Monday, Mar. 24, 1958
Showdown Election
Across a land where mild, springlike days were beginning to soften winter's deep freeze--and where a business slump has thrown more men out of work than in any other year since World War II--Canadians for the second time in a year are about to choose a new government. Bidding for a stronger mandate, after only nine months in office, is Tory Prime Minister John George Diefenbaker, 62. His leading challenger in the March 31 election: Liberal Leader Lester Bowles ("Mike") Pearson, 60, longtime Secretary of State for External Affairs in a government that ruled Canada for 22 years up to last June.
Divided House. Last year's election ended indecisively when none of the four national parties gained a clear majority of seats in the House of Commons; as leader of the largest group (112 of 265 members), Diefenbaker was invited to form the new government. He brought in legislation to implement his major campaign promises--tax cuts, aid to farmers, higher social-security benefits--saw most of it adopted with the reluctant consent of the opposition parties, finally called for a new election that might give his party a firm majority.
In a nation accustomed to decorous politics, Diefenbaker is staging a dramatically different campaign. A onetime top criminal lawyer with a flair for courtroom oratory, he is barnstorming the country, pulling in big demonstrative audiences. Standing before giant-sized portraits of himself, blue eyes blazing, he heaps scorn on his political opponents ("they talked; we acted"), blames Liberal policies for Canada's recession, promises a huge public-works program. With occasional overtones of Yankee-baiting, he sweepingly blames the farm recession on the dumping of U.S. surpluses, calls for the creation of new industries to process Canadian raw materials instead of "exporting them to make jobs for Americans."
Professor in Politics.
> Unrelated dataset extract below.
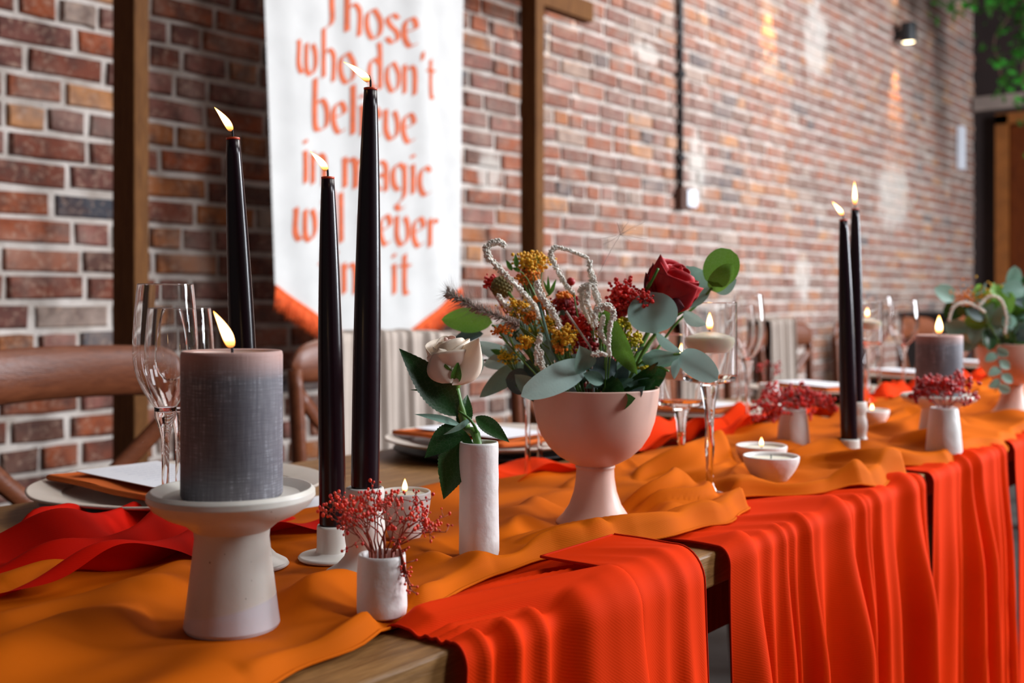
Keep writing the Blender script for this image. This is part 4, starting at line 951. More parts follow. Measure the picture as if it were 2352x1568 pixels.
pp = att(676, 1163, TT); sh = thing('paper_sheet', (pp.x, pp.y, TT + 0.0006), 'narrow white sheet lying between the grey candle and the middle taper', 'paper', 'white paper sheets', -0.1)
obj('sheet', MB().grid(lambda a, b: ((a - .5) * 0.12, (b - .5) * 0.06, 0.001), 4, 4).grid(lambda a, b: ((a - .5) * 0.12, (b - .5) * 0.06, 0), 4, 4), M['paper'], sh)

# ------------------------------------------------------------------ right hand group
def gnd(u, d, z0=0.008): p = at(u, 900, d); return Vector((p.x, p.y, TT + z0))
q = gnd(1951, 1.55); lathe_thing('candle_holder', q, [(r * 1.0, z) for r, z in holder_a], M['holder'], 'short ivory holder under the nearer of the far taper pair', 'candle holder', 'ivory candle holders')
taper(q + Z * 0.0175, at(1937, 505, 1.55), 0.0117, 0.0056, 'nearer and slightly shorter of the two black tapers at right', -R * 0.015, 0.020)
q = gnd(1966, 1.66); lathe_thing('candle_holder', q, holder_b, M['holder'], 'wavy ivory holder half hidden behind the far taper pair', 'candle holder', 'ivory candle holders')
taper(q + Z * 0.0595, at(1964, 480, 1.66), 0.0117, 0.0056, 'farther and slightly taller of the two black tapers at right', -R * 0.001, 0.036)
q = gnd(2157, 1.74, 0.010); lathe_thing('candle_stand', q, [(r * 1.03, z * 0.76) for r, z in stand_prof], M['stone'], 'cream pottery candle stand under the far grey candle at right', 'candle stand', 'pottery candle stands')
pillar((q.x, q.y, q.z + 0.0715), 0.0357, 0.0985, Vector((0, 0, 0)), 'far grey pillar candle at right with an upright flame', 0.030, 0.0062)
def sprig(parent_loc, zt, label, seed, spread, hgt, n, tw, bsize, flat=False, droop=None, mat=('berry', 'berryd'), lean=Vector((0, 0, 0))):
    t = thing('berry_sprig', (parent_loc.x, parent_loc.y, parent_loc.z + 0.0065), label, 'berries', 'red berry twigs in white vases')
    rs = random.Random(seed); st = MB(); bb = MB(); bd = MB()
    def br(p, d, L, dpt, r):
        n_ = 4; pts = [p]
        for i in range(n_): d = (d + Vector((rs.gauss(0, .16), rs.gauss(0, .16), rs.gauss(0.0, .12)))).normalized(); pts.append(pts[-1] + d * L / n_)
        st.tube([tuple(x) for x in pts], [r * (1 - .1 * i) for i in range(n_ + 1)], 5)
        e = pts[-1]
        if dpt == 0:
            (bb if rs.random() < 0.7 else bd).ball(e, bsize * rs.uniform(0.6, 1.25), 1, (1, 1, rs.uniform(1.0, 1.5))); return
        for k in range(rs.choice((2, 3, 3))):
            o = Vector((rs.gauss(0, 1), rs.gauss(0, 1), rs.gauss(0.15, 0.5))).normalized(); br(e if k else pts[3], (d * 0.8 + o * 0.9).normalized(), L * rs.uniform(.42, .68), dpt - 1, r * .72)
        if rs.random() < 0.5: bd.ball(pts[2] + d * 0.001, bsize * .7, 0)
    for k in range(n):
        a = 2 * math.pi * k / n + rs.uniform(-.3, .3); rr = rs.uniform(0.35, 1.0)
        base = Vector((math.cos(a) * 0.006, math.sin(a) * 0.006, 0)); mid = Vector((math.cos(a) * 0.009, math.sin(a) * 0.009, zt - 0.0065 + 0.002))
        st.tube([tuple(base), tuple(mid)], 0.0007, 5)
        d = (Vector((math.cos(a) * spread * rr, math.sin(a) * spread * rr, 1.0 if not flat else 0.45)) + lean).normalized(); br(mid, d, hgt * rs.uniform(.45, .62), tw, 0.0007)
    if droop: 
        for sd in range(3):
            pts = spline([(0.010, -0.004, zt - 0.008), tuple(Vector((0, 0, zt)) + droop * 0.55 + Z * 0.006), tuple(Vector((0, 0, zt)) + droop * 0.8 - Z * (0.010 + 0.004 * sd)), tuple(Vector((0, 0, zt)) + droop * (0.9 + 0.1 * sd) - Z * (0.018 + 0.006 * sd))], 8)
            st.tube([tuple(x) for x in pts], 0.0006, 5)
            for i in (3, 4, 5, 6, 7, 8):
                for j in range(2):
                    e = pts[i] + Vector((rs.gauss(0, .003), rs.gauss(0, .003), rs.gauss(0, .003))); st.tube([tuple(pts[i]), tuple(e)], 0.0004, 4); bb.ball(e, bsize * .9, 1)
    obj('twigs', st, M['redtwig'], t, stuff=True); obj('berries', bb, M[mat[0]], t, stuff=True); obj('dark_berries', bd, M[mat[1]], t, stuff=True); return t
sprig(vs_small.location, 0.0445, 'tangle of thin red berry twigs in the short foreground vase', 8, 0.95, 0.044, 20, 3, 0.00115, droop=(R * 0.021 - F * 0.012), mat=('berryo', 'berry'))
def flare_vase(q, label, h=0.058):
    return lathe_thing('bud_vase', q, [(0, 0.001), (0.025, 0.0), (0.0262, 0.003), (0.0235, h * 0.55), (0.0200, h - 0.002), (0.0190, h), (0.0175, h - 0.002), (0.021, h * 0.5), (0.0235, 0.006), (0, 0.005)], M['bisque'], label, 'vase', 'small white vases', 44, lambda t, z: 0.006 * math.sin(4 * t + z * 100))
q = gnd(1822, 1.70, 0.008); flare_vase(q, 'white bud vase with a flat crown of red berries, left of the far tapers')
sprig(q, 0.058, 'wide flat crown of dark red berries left of the far taper pair', 12, 2.6, 0.058, 24, 3, 0.0023, flat=True)
q = gnd(2168, 1.60, 0.012); flare_vase(q, 'white bud vase standing before the far grey candle', 0.066)
sprig(q, 0.066, 'clump of crimson berries before the far grey candle', 16, 0.9, 0.048, 20, 3, 0.0024, lean=-R * 0.3, mat=('berryd', 'berry'))
x = gnd(2003, 1.95, 0.012); tea_bowl(x, 0.030, 0.028, 'small lit white bowl right beside the far taper pair', True, 9, 0.012)
q = gnd(1765, 2.3, 0.010); vq = flare_vase(q, 'white bud vase hidden behind the flat crown of berries', 0.05)
sprig(q, 0.05, 'small upright sprig of dark berries behind the flat berry crown', 31, 0.4, 0.05, 5, 2, 0.002, mat=('berryd', 'berry'))

# ================================================================== FLOWERS
def leaf_mesh(B, T, width, twist=0.0, cup=0.12, droop=0.06, shape='round', view=None, crease=0.05, serr=0.0, nu=14, nv=8, wave=0.0):
    B, T = Vector(B), Vector(T); ax = T - B; L = ax.length; a = ax.normalized(); view = (B - CAM).normalized()
    wd = a.cross(view).normalized(); nn = wd.cross(a).normalized()
    if nn.dot(view) > 0: nn = -nn
    rot = Matrix.Rotation(twist, 3, a); wd = rot @ wd; nn = rot @ nn
    def P(s, t):
        c = 2 * t - 1
        if shape == 'round': w = math.sqrt(max(0, 1 - (2 * s - 1) ** 2)) * (1 + 0.10 * (0.5 - s))
        elif shape == 'oval': w = math.sin(math.pi * s ** 0.85) ** 0.72
        else: w = math.sin(math.pi * s ** 0.8) ** 0.95 * (1 - 0.15 * s)
        w *= 1 + serr * (1 if (int(s * nu) % 2) else -1) * (abs(c) > 0.95)
        return B + a * (L * s) + wd * (width / 2 * w * c) + nn * (width * (cup * c * c * w - crease * abs(c) * 0 + wave * math.sin(s * 9 + c * 2)) - L * droop * (2 * s - 1) ** 2 + width * crease * (abs(c) ** 0.7) * w)
    return MB().grid(P, nu, nv), nn
def leaf(parent, B, T, width, mat='euc', base=None, name='leaf', stem=None, vein=True, **k):
    base = base or Vector((0, 0, 0)); mb, nn = leaf_mesh(B, T, width, **k)
    mb.v = [tuple(Vector(v) - base) for v in mb.v]
    o = obj(name, mb, M[mat], parent)
    return o
def lp(p0, d0, p1, d1): return at(p0[0], p0[1], d0), at(p1[0], p1[1], d1)
BQ = 1.15; C0 = at(1367, 905, BQ); C0 = Vector((FB.x, FB.y, FB.z + 0.075))
def cq(x, y): return (880 + x / 2.8, 500 + y / 2.8)     # coordinates read off the enlarged bouquet
def branch(label, leaves, stems, name='eucalyptus_sprig', group='eucalyptus sprigs in the main bouquet', stem_mat='stem', r=0.0014, cat='leaves', base=None):
    b = C0 if base is None else base; t = thing(name, b, label, cat, group)
    for pts, rad in stems:
        mb = MB(); mb.tube([tuple(q - b) for q in spline(pts, 16)], rad, 8); obj('stem', mb, M[stem_mat], t)
    for (p0, d0, p1, d1, w, mat, kw) in leaves:
        B, T = at(*cq(*p0), d0), at(*cq(*p1), d1); leaf(t, B, T, px(w / 2.8, (d0 + d1) / 2), mat, b, **kw)
    return t
O = dict
branch('long pale eucalyptus leaf folded over the pink bowl rim at front', [((1320, 935), 1.078, (900, 1140), 1.040, 190, 'euc', O(shape='round', cup=0.06, droop=0.07, twist=0.0)), ((1210, 890), 1.10, (1430, 905), 1.12, 75, 'euc', O(shape='oval', twist=0.7))],
       [([C0, at(*cq(1260, 990), 1.11), at(*cq(1205, 895), 1.095)], 0.0015)])
branch('dark slate eucalyptus leaf beside the pale folded one', [((1505, 985), 1.085, (1320, 935), 1.080, 155, 'eucd', O(shape='round', twist=0.0)), ((1420, 1060), 1.075, (1290, 1000), 1.07, 90, 'eucm', O(shape='oval', twist=0.2)), ((1500, 1030), 1.10, (1300, 1090), 1.09, 75, 'eucm', O(shape='oval', twist=0.5)), ((1455, 1085), 1.10, (1610, 1040), 1.09, 75, 'eucm', O(shape='oval', twist=0.3)), ((1760, 1055), 1.105, (1570, 1075), 1.09, 85, 'eucm', O(shape='oval', twist=-0.4))],
       [([C0, at(*cq(1480, 1060), 1.11), at(*cq(1500, 1000), 1.11)], 0.0014)])
branch('round silvery eucalyptus leaf in front of the red rose', [((1745, 745), 1.095, (1720, 475), 1.10, 320, 'euc', O(shape='round', cup=0.08, droop=0.02)), ((1745, 745), 1.095, (1912, 868), 1.07, 90, 'euc', O(shape='oval', twist=0.8))],
       [([C0, at(*cq(1650, 900), 1.12), at(*cq(1745, 750), 1.095)], 0.0016)])
branch('round sage eucalyptus leaf behind the red rose', [((1900, 560), 1.17, (2060, 330), 1.18, 250, 'eucm', O(shape='round', cup=0.06)), ((1960, 300), 1.19, (1900, 620), 1.17, 180, 'eucm', O(shape='oval')), ((1925, 610), 1.17, (2075, 690), 1.16, 100, 'euc', O(shape='oval', twist=0.6))],
       [([C0, at(*cq(1720, 800), 1.16), at(*cq(1930, 600), 1.17)], 0.0015)])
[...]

Liberal Pearson, history professor turned politician, winner of a 1957 Nobel Peace Prize, makes no effort to match the Prime Minister's give-'em-hell speeches. In matter-of-fact tones, he maintains that the recession would have overtaken any government in power, calls for an immediate $400 million tax cut--rather than a slow-motion public-works plan--to pep up the economy.
To win a clear majority, Diefenbaker needs to score major gains in the key province of Quebec, which last year elected only nine Tories among its 75 M.P.s. In this aim, he seems to have the quiet cooperation of Quebec's powerful Premier Maurice Duplessis, who never liked the Liberals even when they were led by French Canada's own Louis St. Laurent, former Prime Minister, who retired in January.
Diefenbaker's crowd-compelling, headline-snaring campaign has seemingly given his Tories a running start to victory. The latest precampaign Gallup poll rated them the favorites of 50% of the voters who had made up their minds, v. 35% for the Liberals, 15% for the two minor parties.